Затем я работал в торгово-посреднической фирме. Мы получали заказы с приложенными к ним чеками от людей, живущих в Индии — не важно, белых или цветных, — закупали требуемое, упаковывали в жестяные ящики и отправляли заказчикам. В рекламе фирмы говорилось, что у нас трудятся опытные закупщики, на самом же деле покупками занимался в основном я. Приобретал для незнакомых дам из далекой страны платья, туфли и нижнее белье по мерке, стараясь подбирать расцветки, подходящие к цвету волос, и находил подарки на день рождения для их мужей — надеюсь, что речь шла в самом деле о мужьях. Я выбирал вина и сигары для сварливых старых полковников — то есть это я так предполагаю, что они были сварливыми. Я решал, какое ружье лучше подойдет для охоты на тигров и гиппопотамов, и заказывал седла «на глазок». Работы была интересная. Я ощущал себя чем-то вроде всеобщего дядюшки и честно старался изо всех сил. Я очень огорчился, когда мой работодатель неожиданно уехал в Южную Америку.

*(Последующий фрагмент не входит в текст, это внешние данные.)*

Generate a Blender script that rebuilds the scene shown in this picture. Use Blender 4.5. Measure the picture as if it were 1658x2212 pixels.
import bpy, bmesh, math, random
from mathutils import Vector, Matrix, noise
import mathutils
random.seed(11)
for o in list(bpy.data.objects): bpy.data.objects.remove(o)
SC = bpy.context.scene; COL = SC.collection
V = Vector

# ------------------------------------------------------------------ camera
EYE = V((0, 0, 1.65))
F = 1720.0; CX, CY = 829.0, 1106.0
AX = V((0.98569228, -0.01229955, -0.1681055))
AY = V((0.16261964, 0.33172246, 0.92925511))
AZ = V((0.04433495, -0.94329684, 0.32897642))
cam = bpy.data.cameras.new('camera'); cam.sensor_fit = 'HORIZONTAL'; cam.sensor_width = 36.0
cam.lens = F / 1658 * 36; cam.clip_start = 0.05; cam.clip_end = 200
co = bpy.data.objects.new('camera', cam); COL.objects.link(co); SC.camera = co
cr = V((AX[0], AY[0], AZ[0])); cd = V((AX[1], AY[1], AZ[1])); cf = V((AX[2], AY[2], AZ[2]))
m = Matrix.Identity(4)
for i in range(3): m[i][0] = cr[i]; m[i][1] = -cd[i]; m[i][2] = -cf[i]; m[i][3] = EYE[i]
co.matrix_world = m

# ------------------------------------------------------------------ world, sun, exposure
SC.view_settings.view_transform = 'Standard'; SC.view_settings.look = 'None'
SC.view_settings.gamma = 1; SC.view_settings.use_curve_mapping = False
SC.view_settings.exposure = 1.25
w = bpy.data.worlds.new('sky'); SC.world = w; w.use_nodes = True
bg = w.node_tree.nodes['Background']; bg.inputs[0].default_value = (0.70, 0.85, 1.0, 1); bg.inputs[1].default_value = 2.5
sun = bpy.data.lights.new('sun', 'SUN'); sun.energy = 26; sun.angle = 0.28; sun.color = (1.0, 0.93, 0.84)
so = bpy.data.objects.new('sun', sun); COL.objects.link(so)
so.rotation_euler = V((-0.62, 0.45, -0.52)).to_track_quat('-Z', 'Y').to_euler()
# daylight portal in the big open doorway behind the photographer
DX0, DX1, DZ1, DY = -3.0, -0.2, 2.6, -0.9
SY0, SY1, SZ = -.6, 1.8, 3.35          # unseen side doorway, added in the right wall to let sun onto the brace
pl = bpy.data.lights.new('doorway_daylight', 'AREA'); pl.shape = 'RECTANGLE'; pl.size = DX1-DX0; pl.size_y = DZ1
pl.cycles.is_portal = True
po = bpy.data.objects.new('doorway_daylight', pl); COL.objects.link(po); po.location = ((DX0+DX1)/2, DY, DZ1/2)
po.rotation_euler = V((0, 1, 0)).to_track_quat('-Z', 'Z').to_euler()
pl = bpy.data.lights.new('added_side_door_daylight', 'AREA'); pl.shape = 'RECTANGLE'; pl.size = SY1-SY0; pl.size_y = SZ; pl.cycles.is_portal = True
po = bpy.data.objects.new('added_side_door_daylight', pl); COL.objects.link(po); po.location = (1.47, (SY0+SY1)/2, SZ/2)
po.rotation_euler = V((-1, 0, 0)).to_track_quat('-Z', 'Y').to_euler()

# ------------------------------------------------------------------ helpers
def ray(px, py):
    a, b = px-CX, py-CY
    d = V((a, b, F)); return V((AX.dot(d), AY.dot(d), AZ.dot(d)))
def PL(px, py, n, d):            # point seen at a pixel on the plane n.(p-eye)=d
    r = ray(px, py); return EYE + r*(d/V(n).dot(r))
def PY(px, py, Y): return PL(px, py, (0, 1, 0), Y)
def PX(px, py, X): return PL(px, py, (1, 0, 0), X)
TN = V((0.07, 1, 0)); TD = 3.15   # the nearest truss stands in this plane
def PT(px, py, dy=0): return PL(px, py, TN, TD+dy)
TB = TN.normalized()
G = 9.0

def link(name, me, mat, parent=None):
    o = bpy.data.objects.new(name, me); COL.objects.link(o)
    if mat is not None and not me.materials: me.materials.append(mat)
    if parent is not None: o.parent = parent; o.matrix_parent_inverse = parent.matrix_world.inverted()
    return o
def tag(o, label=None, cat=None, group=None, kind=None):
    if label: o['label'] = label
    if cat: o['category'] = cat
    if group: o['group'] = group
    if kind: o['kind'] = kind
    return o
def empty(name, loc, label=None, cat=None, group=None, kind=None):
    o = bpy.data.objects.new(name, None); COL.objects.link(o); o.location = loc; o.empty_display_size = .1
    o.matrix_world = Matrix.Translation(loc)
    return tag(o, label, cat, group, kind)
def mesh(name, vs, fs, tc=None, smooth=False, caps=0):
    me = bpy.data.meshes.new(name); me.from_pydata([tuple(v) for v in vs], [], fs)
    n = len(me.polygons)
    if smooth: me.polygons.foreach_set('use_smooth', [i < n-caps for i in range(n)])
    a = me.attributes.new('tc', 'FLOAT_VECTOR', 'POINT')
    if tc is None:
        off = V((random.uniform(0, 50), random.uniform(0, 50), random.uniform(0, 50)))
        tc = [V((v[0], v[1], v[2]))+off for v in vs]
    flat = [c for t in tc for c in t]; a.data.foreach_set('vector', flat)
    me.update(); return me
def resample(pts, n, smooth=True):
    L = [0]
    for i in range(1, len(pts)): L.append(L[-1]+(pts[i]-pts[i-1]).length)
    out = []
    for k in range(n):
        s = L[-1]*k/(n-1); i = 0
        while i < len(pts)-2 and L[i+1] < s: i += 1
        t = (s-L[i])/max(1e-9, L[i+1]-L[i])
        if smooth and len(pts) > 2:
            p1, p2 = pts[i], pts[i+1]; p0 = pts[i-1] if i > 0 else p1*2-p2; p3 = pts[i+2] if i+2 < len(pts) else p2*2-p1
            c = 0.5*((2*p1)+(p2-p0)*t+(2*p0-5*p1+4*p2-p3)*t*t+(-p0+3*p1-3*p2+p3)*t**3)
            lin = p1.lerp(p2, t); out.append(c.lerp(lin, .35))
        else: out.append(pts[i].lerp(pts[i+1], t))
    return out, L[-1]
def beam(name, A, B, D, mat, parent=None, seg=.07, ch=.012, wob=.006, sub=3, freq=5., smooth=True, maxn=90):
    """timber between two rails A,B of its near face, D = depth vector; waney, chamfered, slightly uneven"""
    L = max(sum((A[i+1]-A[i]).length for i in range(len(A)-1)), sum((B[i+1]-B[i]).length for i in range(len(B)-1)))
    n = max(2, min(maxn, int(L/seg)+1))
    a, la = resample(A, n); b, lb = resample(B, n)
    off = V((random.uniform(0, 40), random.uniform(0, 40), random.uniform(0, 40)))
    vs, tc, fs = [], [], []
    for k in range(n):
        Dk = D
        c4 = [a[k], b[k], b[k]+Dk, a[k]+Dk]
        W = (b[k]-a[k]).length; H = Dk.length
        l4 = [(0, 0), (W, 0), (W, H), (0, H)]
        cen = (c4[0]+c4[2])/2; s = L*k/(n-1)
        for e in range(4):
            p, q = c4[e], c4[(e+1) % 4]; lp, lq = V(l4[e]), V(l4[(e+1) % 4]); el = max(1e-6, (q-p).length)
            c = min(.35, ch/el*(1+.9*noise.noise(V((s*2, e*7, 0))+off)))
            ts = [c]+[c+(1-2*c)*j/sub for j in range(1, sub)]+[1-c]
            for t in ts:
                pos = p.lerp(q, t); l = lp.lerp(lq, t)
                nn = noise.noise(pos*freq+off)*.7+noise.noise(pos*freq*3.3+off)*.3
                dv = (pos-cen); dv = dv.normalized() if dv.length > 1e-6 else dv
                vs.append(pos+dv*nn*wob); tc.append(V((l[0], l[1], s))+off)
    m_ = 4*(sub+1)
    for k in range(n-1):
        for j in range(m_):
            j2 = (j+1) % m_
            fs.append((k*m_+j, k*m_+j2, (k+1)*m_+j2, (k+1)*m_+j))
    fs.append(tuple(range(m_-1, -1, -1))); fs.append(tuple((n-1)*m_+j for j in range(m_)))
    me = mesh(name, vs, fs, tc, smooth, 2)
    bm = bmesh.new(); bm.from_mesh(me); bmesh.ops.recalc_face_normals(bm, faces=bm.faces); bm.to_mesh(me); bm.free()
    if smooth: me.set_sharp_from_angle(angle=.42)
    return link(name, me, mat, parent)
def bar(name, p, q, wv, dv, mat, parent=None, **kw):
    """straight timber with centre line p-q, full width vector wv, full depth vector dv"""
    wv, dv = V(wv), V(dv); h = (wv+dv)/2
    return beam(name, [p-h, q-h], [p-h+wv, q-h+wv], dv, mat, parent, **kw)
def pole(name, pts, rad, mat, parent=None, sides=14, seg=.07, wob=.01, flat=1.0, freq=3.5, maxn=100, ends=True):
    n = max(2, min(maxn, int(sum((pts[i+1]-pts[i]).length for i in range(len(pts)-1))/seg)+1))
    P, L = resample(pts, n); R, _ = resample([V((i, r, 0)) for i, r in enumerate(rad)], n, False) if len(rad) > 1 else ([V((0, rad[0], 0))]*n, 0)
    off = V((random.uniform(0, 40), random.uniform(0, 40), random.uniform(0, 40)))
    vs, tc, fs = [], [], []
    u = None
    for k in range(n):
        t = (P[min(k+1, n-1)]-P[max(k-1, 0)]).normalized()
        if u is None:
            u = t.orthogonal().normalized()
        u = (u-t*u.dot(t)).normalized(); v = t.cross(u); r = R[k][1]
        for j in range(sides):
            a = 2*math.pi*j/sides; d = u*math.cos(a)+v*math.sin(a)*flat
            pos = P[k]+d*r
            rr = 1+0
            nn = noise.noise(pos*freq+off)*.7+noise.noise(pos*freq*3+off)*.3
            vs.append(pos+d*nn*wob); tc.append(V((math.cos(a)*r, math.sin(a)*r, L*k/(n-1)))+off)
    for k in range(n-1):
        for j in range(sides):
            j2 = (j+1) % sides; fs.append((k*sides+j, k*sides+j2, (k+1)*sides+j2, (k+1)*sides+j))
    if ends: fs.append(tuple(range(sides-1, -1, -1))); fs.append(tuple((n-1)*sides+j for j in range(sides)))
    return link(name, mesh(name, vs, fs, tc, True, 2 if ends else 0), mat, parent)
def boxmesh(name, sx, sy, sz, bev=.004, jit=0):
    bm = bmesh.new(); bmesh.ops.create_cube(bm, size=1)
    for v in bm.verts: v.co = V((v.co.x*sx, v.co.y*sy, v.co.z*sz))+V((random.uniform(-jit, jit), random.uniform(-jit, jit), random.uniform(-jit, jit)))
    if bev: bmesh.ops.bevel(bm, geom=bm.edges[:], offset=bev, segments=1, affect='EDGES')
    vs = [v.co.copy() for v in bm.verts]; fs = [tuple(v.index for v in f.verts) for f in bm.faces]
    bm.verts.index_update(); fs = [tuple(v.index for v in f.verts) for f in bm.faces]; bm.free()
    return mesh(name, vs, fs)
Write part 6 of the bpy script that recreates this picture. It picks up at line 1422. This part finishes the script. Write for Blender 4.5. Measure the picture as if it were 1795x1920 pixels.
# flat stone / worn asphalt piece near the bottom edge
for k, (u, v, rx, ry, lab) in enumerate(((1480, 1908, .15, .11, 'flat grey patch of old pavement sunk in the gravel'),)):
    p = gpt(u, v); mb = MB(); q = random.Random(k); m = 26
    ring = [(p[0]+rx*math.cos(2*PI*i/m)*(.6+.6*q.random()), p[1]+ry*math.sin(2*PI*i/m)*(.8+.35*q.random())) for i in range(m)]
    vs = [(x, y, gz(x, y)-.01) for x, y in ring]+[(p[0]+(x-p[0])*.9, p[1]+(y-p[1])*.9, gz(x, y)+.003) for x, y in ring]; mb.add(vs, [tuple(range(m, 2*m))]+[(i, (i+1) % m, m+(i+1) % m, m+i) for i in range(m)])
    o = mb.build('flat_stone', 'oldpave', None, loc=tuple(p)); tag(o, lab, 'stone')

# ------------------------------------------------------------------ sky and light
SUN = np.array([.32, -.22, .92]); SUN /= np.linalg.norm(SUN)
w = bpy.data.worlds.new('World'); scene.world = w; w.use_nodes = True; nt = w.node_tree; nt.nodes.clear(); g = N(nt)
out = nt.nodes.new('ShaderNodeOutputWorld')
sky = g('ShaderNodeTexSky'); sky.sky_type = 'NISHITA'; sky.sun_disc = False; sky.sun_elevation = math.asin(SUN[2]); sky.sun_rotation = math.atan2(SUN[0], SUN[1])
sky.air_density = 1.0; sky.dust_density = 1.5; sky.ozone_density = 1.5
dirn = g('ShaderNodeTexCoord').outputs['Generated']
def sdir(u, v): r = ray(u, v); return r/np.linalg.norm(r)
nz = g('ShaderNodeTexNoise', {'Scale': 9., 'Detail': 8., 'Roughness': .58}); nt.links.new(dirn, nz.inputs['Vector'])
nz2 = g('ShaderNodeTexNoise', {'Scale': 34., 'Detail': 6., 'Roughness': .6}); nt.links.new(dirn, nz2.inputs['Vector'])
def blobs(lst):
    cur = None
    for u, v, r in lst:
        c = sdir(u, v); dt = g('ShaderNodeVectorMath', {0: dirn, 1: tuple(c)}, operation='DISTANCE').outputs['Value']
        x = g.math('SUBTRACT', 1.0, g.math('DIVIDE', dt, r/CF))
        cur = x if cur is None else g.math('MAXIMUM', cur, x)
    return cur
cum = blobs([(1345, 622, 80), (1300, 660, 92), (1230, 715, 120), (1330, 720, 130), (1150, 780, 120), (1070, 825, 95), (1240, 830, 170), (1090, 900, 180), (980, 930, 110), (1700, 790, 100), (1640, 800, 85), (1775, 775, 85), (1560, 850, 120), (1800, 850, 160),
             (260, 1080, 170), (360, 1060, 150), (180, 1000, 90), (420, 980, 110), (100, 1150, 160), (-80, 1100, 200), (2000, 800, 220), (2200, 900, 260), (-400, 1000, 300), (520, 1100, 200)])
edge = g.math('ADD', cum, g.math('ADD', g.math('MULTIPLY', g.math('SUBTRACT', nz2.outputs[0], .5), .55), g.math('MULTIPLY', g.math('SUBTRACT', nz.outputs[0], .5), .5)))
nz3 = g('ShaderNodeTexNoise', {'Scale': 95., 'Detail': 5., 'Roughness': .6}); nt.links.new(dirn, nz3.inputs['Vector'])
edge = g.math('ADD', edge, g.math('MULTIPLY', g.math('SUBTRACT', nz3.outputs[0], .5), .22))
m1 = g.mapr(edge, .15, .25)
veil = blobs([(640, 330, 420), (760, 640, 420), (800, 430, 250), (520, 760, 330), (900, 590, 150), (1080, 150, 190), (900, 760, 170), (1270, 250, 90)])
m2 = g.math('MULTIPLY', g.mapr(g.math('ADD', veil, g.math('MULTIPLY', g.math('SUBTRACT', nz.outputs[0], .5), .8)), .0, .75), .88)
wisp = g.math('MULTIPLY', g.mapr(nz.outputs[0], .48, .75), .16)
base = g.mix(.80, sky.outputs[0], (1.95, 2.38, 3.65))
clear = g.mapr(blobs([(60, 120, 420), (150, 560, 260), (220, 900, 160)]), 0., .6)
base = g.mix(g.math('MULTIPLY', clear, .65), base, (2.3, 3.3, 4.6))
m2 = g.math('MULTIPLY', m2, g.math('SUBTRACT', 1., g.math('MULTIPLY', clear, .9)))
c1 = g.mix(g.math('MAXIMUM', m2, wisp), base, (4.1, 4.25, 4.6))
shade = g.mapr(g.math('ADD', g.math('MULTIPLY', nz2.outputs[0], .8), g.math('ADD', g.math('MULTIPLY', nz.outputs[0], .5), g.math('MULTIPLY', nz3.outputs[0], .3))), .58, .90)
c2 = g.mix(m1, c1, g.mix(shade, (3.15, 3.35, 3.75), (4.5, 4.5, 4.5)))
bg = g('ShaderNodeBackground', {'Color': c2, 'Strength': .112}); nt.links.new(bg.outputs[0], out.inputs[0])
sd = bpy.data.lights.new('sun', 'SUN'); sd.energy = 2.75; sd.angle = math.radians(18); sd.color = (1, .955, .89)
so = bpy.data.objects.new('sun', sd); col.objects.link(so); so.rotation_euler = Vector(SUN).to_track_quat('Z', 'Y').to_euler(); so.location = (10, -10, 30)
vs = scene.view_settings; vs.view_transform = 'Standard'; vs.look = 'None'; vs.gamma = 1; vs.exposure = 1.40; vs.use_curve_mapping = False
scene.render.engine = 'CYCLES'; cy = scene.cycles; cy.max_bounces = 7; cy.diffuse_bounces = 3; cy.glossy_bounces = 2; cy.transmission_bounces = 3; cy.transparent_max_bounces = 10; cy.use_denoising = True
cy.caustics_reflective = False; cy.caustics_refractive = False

Затем я поступил в адвокатскую контору. Мы работали с парламентом. Дивно и ужасающе устроено общество! Подсчитано, что от каждого яблока по пути от яблони до едока получают свою долю одиннадцать человек. Построить новую железную дорогу, проложить новый трамвайный маршрут или оборудовать новую верфь можно только с санкции парламента, как тому и следует быть. По идее, получение такой санкции должно быть совсем простым делом. Учредители представляют свой проект на рассмотрение трем-четырем разумным членам палаты лордов и немедленно приступают к работе. Но тогда никто с этого не получит никакой выгоды, за исключением непосредственных исполнителей и всех тех людей, кому осуществление проекта пойдет на пользу. Возмутительно! А паразиты как же? Нужно развести гору бумаг, всевозможных инструкций и записок по делу, чтобы полдюжины королевских адвокатов получили по тысяче гиней. Года два должны тянуться прения, оплачиваться услуги юридических фирм, специалистов-консультантов, инженеров, землемеров и газетчиков. Когда все насытятся и высмотрят новую жертву, внезапно обнаружится, что по существу никаких возражений против проекта нет — да и не было никогда. Ну вырастет общая сумма затрат на сотню тысяч фунтов. Дело заканчивается официальным обедом, где все выражают благодарность друг другу и возносят хвалу Господу за британскую конституцию.

Затем судьба забросила меня в другую адвокатскую контору. Интересно было бы почитать воспоминания старого семейного поверенного. Чуть ли не в каждой пыльной черной жестяной коробке таится захватывающая история. Время от времени я открывал такую коробку и перебирал содержимое: связки пожелтевших писем, засиженные мухами миниатюры и фотографии. Покупка Харлоу-Мэнор с прилегающими землями, апрель 1832 г. Черновик закладной. Приложение к сему от 11.8.69. Косгроув против Косгроув и Темплтона, с замечаниями по поводу того, кому достанется опека над детьми. Элленби, усопший — отдельным пунктом в завещании оговорена некая сумма в пользу Лоры и двоих детей. Корона против Маннингема, приложена вырезка из «Морнинг пост» с описанием слушания в суде. К завещанию приложено объявление о розыске некоего Мунро Джорджа Харгрейвза, и поперек листка надпись красными чернилами: «Не найден». И так далее. Я медленно закрываю крышку. Потревоженные тени тихонько возвращаются в свою обитель.

Среди наших клиентов была Уида [7] . Раз в год она покидала свою любимую Флоренцию и проводила несколько недель в Лондоне. Книги доставляли ей хороший доход, но меры деньгам она не знала совершенно. Могла по настроению во время утренней прогулки набрать покупок на тысячу фунтов, с тем чтобы их доставили ей в отель «Лангем». Как ребенок, она желала получить все, что привлечет ее взгляд, не спрашивая о цене. К счастью, она всегда ссылалась на нас. Я отправлялся к продавцам и объяснял, как обстоят дела. Одну-две не слишком дорогих покупки мы ей позволяли, об остальных она забывала.